Looking ahead to Q3, the company projected cautious net sales guidance between $154.0 billion and $158.5 billion, representing 8-11% growth. Operating income is expected to range from $11.5 billion to $15.0 billion.

Considering the current economic environment, I’m pretty impressed with the results from Amazon over the last 3-4 quarters.

What’s driving Amazon forward

Amazon’s stock has been on a tear over the past several years, outpacing the S&P 500 by a wide margin. I believe this stellar performance is set to continue, driven by several key factors.

First and foremost is the impressive growth of Amazon Web Services (AWS). As mentioned, the platform is Amazon’s true growth driver at this point in time.

AWS is not just growing – it’s becoming more profitable too, with margins expanding significantly. Look at the chart below of the company’s operating income. It has nearly quadrupled from 2019 levels.

E-commerce also remains a solid foundation for Amazon’s growth. The North American segment’s 9% revenue increase shows there’s still room to expand in a market where it has a dominant market share.

I’m particularly excited about the international segment finally turning profitable, which could be a game-changer for overall earnings.

Amazon’s advertising business is another bright spot. It’s becoming a major player in digital advertising. It has so much consumer data, I have very little doubt the segment will produce strong results for advertisers, and thus outsized growth for Amazon.

Overall, the company’s moat in the retail business provides a rock solid foundation and stability for the company, and it utilizes that to expand its faster growing verticals. This is a recipe for success.

What to look for next quarter from Amazon

Amazon looks set to surpass earnings forecasts for Q3 2024. I believe several factors point to a potential upside surprise when the company reports results on October 24th.

Wall Street analysts have been trimming their estimates over the past few months. This lowered bar creates an opportunity for Amazon to exceed expectations.

The company’s core businesses are showing strength. AWS revenue grew 19% last quarter, while advertising revenue jumped 20%. These high-margin segments should continue driving profits higher.

Amazon’s focus on efficiency is paying off. Operating profit margins expanded significantly in Q2, reaching nearly 10%. I expect this trend to persist into Q3 as cost-cutting measures take hold.

Free cash flow has doubled since 2021, yet the stock price remains flat over that period. This disconnect suggests the market may be underestimating Amazon’s earnings power, likely due to the fears of a weakening economy.

The company’s guidance for Q3 operating profit growth of 18% year-over-year seems conservative given recent trends. I think there’s room for Amazon to beat its own forecast.

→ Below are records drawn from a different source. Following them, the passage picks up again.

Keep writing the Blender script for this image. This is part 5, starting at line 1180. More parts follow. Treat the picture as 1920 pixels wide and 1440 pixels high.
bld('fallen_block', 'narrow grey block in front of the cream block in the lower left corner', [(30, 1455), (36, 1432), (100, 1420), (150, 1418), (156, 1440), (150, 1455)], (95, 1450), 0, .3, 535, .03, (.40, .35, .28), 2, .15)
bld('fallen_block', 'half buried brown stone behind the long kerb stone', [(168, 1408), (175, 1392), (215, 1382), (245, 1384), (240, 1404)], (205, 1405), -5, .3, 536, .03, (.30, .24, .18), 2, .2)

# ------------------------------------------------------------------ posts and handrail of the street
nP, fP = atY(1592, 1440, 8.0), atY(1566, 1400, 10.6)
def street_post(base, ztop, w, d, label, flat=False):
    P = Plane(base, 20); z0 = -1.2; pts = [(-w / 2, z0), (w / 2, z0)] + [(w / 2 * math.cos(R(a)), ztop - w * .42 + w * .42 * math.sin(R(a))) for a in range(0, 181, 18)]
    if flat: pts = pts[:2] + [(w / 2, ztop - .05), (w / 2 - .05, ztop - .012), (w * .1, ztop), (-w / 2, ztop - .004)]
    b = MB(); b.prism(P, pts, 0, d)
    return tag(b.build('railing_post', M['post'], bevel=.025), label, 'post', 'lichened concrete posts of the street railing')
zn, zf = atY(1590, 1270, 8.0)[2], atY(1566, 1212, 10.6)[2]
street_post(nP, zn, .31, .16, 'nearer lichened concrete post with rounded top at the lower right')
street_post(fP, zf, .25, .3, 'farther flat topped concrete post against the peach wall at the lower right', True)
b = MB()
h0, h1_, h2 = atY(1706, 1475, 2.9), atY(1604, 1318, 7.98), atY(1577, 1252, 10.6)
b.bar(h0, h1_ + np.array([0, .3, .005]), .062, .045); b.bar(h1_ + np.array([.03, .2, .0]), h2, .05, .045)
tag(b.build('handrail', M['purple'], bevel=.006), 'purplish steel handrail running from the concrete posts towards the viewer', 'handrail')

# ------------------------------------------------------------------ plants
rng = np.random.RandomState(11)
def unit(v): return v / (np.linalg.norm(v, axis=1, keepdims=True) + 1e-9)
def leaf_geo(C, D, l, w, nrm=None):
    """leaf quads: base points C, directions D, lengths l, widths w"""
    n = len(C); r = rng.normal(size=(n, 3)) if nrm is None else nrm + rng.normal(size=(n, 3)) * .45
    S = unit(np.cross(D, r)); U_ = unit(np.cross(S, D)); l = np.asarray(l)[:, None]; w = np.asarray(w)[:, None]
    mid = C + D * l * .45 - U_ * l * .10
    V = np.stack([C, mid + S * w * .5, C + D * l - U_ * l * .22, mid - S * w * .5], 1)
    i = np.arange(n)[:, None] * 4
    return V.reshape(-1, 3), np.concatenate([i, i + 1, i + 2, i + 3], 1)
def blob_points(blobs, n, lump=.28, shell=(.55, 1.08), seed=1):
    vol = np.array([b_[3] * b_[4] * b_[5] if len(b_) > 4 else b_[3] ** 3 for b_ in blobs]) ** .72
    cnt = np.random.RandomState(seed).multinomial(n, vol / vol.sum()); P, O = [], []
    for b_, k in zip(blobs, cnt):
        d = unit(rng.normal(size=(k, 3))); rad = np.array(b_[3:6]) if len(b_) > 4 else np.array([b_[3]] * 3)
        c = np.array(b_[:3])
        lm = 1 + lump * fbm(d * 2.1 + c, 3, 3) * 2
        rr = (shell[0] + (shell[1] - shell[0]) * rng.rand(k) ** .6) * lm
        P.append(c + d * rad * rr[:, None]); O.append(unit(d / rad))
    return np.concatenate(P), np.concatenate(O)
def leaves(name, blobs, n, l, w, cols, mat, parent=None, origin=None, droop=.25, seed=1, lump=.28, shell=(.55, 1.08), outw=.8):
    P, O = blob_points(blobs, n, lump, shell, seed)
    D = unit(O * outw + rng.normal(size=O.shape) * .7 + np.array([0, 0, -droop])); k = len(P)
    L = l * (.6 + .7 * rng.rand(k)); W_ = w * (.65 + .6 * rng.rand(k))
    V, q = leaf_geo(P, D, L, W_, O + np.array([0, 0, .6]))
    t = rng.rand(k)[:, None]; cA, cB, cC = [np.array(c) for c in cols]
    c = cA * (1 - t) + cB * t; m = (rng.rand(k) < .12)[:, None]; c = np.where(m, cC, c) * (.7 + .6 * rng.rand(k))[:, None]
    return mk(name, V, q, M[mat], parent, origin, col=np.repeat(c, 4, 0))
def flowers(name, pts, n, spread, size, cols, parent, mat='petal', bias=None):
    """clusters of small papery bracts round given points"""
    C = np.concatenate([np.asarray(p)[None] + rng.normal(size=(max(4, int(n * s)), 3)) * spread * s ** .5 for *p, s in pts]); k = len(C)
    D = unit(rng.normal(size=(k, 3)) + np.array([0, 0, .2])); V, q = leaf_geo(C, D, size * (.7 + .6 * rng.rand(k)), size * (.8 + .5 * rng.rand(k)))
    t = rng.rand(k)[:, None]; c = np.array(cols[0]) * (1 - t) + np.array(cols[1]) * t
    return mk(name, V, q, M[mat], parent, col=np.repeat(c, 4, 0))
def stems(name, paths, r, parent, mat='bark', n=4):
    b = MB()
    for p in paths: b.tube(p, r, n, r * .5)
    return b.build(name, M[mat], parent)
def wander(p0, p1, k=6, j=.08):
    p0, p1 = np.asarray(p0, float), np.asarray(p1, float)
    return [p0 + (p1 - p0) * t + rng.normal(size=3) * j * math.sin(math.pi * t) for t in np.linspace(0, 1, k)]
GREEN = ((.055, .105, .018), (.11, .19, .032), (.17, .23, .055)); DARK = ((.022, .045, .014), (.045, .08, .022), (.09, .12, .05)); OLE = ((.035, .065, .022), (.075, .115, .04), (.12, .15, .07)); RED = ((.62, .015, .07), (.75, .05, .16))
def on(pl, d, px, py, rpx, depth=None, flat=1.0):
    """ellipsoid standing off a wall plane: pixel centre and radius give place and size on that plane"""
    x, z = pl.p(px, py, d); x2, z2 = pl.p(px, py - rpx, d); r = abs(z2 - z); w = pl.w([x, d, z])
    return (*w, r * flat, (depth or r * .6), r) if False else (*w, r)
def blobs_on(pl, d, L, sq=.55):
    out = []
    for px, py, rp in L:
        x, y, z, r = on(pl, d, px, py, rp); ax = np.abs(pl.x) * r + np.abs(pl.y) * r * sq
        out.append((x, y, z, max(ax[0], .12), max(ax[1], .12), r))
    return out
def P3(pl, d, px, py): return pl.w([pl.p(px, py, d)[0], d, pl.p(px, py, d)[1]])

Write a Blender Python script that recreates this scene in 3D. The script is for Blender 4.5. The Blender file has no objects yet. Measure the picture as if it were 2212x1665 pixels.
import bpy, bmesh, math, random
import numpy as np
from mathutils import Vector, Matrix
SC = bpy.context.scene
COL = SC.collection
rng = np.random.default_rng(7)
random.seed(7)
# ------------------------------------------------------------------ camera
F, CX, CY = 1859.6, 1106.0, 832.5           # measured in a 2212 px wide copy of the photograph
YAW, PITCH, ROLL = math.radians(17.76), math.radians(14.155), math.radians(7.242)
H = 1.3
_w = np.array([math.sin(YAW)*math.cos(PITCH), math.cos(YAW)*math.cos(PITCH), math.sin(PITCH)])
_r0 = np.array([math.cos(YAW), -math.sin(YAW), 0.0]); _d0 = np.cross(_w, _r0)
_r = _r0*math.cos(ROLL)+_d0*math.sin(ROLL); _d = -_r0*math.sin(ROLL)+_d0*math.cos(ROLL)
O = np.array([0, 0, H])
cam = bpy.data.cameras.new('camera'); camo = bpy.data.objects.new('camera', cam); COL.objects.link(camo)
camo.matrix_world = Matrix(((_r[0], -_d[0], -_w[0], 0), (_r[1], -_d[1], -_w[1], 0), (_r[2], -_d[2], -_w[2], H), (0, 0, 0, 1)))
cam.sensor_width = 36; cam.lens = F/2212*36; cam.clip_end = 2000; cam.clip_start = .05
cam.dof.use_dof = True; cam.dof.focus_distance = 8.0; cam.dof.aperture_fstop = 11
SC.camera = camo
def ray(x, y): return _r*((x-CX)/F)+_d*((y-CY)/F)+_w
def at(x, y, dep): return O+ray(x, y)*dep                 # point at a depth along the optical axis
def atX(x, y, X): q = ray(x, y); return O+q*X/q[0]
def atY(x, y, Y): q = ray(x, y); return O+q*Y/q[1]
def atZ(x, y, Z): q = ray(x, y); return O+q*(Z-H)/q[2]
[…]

While macroeconomic risks remain, Amazon’s diverse revenue streams and dominant market positions provide insulation. The company continues to invest heavily in growth areas like AI, which should fuel future expansion.

Is Amazon a buy right now?

I believe Amazon stock is a buy at its current price. As I have mentioned, it is one of my larger holdings. The company’s proven track record and dominant market position make it an attractive investment.

Amazon’s e-commerce business still has significant growth potential, especially in international markets. The company’s ongoing expansion into new product categories and services should drive future revenue growth.

AWS is the real gem though. This high-margin business continues to be a major profit driver and has plenty of room for expansion as more companies shift to the cloud.

Amazon’s advertising segment is another bright spot. It’s growing rapidly and becoming a significant revenue source. I expect this trend to continue as more brands recognize the value of advertising on Amazon’s platform.

While economic uncertainties exist, I’m confident in Amazon’s ability to navigate the challenges. The company has shown resilience in past downturns.

For growth-oriented investors, I see Amazon as a compelling buy. The stock’s current price offers an attractive entry point.